D’autres matières que le bois
Souvent, les caves de voyage ne sont pas en bois. Elles sont fabriquées en plastique très solide et reçoivent une mousse en doublure. La plupart sont équipées d’un petit humidificateur chargé de cristaux de polymères acryliques. Ces derniers garantissent continuellement un taux d’humidité de 70 % tout en offrant une parfaite étanchéité à l’air.
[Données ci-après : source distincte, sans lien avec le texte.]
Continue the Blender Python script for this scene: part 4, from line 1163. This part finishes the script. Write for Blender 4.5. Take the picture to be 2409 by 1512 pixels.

L’eau du robinet, ennemie de la cave à cigares
L’eau du robinet est à proscrire lors de la préparation et de l’entretien de la cave à cigares, notamment, au moment d’humidifier les parois ou encore pour en asperger l’humidificateur. Cette eau regorge de germes, de bactéries, de microbes et de contaminants. Ces micro-organismes sont synonymes de fin de vie pour la cave à cigares, car ils se logent dans les innombrables pores du cèdre d’Espagne, se reproduisent et se multiplient. Le développement de la colonie est favorisé par l’environnement humide qui règne dans le coffret et surtout, cela entraîne la formation d’une moisissure qui va contaminer les cigares. Ces derniers seront alors à jeter ! Une eau distillée ou une solution de propylène glycol dans le cas d’un humidificateur à mousse sont les seuls à être tolérées par une cave à cigares. Pour davantage de précautions, on préférera les cristaux de polymères acryliques à la mousse. L’utilisation combinée des cristaux et de l’eau distillée est le meilleur moyen pour prévenir les problèmes de moisissure. En revanche, les risques persistent si les cristaux sont humidifiés avec de l’eau de robinet. L’autre solution consiste à concocter un mélange liquide fait de 25 % de propylène glycol et de 75 % d’eau distillée. On le verse ensuite dans l’humidificateur rempli de cristaux de polymères acryliques.